The testimony of the plaintiff’s agent was the only evidence in the case which tended to show that any agreement had ever been made between the parties to surrender the notes on the payment of $1,200 in sawing; and his evidence clearly states that the agreement, to have any effect, depended upon his ability to get Parcher to have enough of his logs sawed at defendant’s mill in the season of 1878 to make the saw bill amount to the sum of $1,200. The offer of evidence by the defendant as above stated did not tend to prove the execution of the contract between the parties as testified to by the agent of the plaintiff, and as there was no other evidence in the case tending to show what the agreement for compromise between the parties was, the defendant was not prejudiced by the rejection of the offered evidence. If it was sought by the question put to the witness Parcher to draw from him statements made by the plaintiff’s agent as to the nature of the contract made with the defendant as to the alleged compromise of the notes, then it was clearly inadmissible under the rule, above stated, that it is incompetent to prove by the declarations of an agent, made after the contract has been fully made and completed, what the terms of such contract are.

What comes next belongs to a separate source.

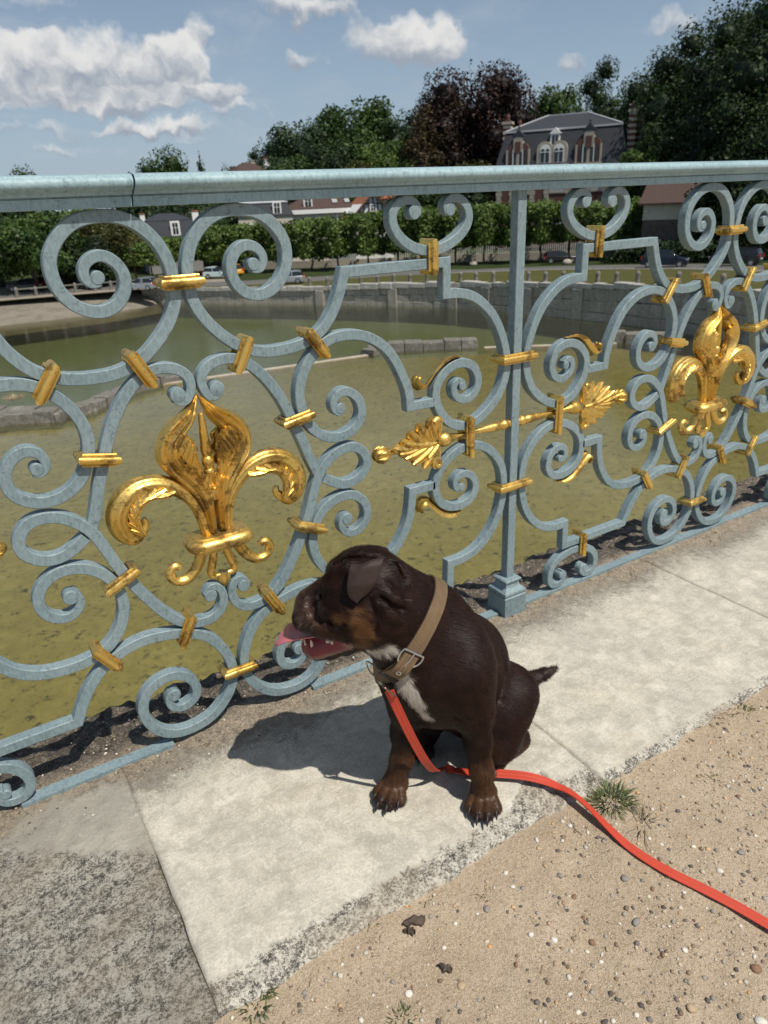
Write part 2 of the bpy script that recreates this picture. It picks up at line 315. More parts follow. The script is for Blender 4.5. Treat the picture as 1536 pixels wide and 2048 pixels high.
def build_scroll(name):
    spec = list(PATHS[name])
    for (ex, ez, r, end) in EYES[name]:                                   # let the bar run into its eye
        s_ = list(spec[0] if end == 0 else spec[-1]); a_ = np.array(s_[0] if end == 0 else s_[-1]); c_ = np.array((ex, ez)); v_ = a_-c_; b_ = np.array(s_[1] if end == 0 else s_[-2])-a_; cr = 1 if (v_[0]*b_[1]-v_[1]*b_[0]) < 0 else -1
        nx_ = [tuple(c_+.85*r*np.array([v_[0]*math.cos(q*cr)-v_[1]*math.sin(q*cr), v_[0]*math.sin(q*cr)+v_[1]*math.cos(q*cr)])/np.linalg.norm(v_)) for q in (.55, 1.1)]
        s_ = nx_[::-1]+s_ if end == 0 else s_+nx_
        if end == 0: spec[0] = s_
        else: spec[-1] = s_
    P = flat_path(spec); n = len(P)
    d = np.r_[0, np.cumsum(np.linalg.norm(np.diff(P, axis=0), axis=1))]; D = d[-1]
    w = np.full(n, BARW)
    for (ex, ez, r, end) in EYES[name]:
        s = d if end == 0 else D-d
        w = np.minimum(w, np.interp(s, [0, .03, .09, .22], [.0140, .0175, .0210, BARW]))
    mb = MB(); rec = .0009 if name == 'side_scroll_upper' else 0.0
    mb.add(*ribbon(P, w, rec, BARD-2*rec))
    for (ex, ez, r, end) in EYES[name]:
        r *= 1.12
        mb.lathe([(0, -.0011+rec), (r-.0016, -.0011+rec), (r, .0006), (r, BARD-.001), (r-.0016, BARD+.001), (0, BARD+.001)], (ex, 0, ez), 'y', 28)
    return mb
def place_half(base_x, sgn, proto):
    c = proto.copy(); COL.objects.link(c); c.parent = BAL; c.location = (base_x, 0, 0); c.scale = (sgn, 1, 1); return c
for nm in PATHS:
    mb = build_scroll(nm)
    pr = mb.make('scroll_bar', M_PAINT, BAL, 40); SCROLLS[nm] = pr
    pr.location = (0, 0, 0); pr.scale = (-1, 1, 1)
    for bx, sg in ((0, 1), (-2*PA, 1), (2*PA, -1)): place_half(bx, sg, pr)

# gilded collars that tie the bars together
def collar(L, hd0=-.0028, hd1=BARD+.0028, hw=.0132, k=1.22):
    prof = [(-hw, 0), (-hw, .0036*k), (-hw*.84, .0046*k), (-hw*.72, .0040*k)]+[(-hw*.66*math.cos(q), (.0042+.0072*math.sin(q))*k) for q in np.linspace(0.1, PI-.1, 9)]+[(hw*.72, .0040*k), (hw*.84, .0046*k), (hw, .0036*k), (hw, 0)]
    V = []; F = []; m = len(prof); h = L/2
    for cx, cy, sx, sy in ((-h, hd0, -1, -1), (h, hd0, 1, -1), (h, hd1, 1, 1), (-h, hd1, -1, 1)):
        for t, o in prof: V.append((cx+sx*o, cy+sy*o, t))
    for j in range(4):
        j2 = (j+1) % 4
        for i in range(m-1): F.append((j*m+i, j*m+i+1, j2*m+i+1, j2*m+i))
        F.append((j*m, j2*m, j2*m+m-1, j*m+m-1))
    return V, F
CM = {}
def put_collar(x, z, ang, L, mesh_k=1.0):
    key = (round(L, 3), mesh_k)
    if key not in CM:
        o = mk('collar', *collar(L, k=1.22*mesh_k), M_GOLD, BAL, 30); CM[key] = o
    else:
        o = CM[key].copy(); COL.objects.link(o)
    o.location = (x, 0, z); o.rotation_euler = (0, -ang+random.uniform(-.02, .02), 0); return o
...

This evidence was not offered for the purpose of establishing a counterclaim against the plaintiff for the value of the sawing done upon Parcher’s logs. No counterclaim for such sawing was set up in the answer, and the learned counsel for the appellant do not claim that the offer was made for that purpose.

The exceptions taken on the trial to the instructions given by the learned circuit judge to the jury were not argued in *172this court, and from an examination of them we think no erroneous instructions were given.

By the Court.— The judgment of the circuit court is affirmed.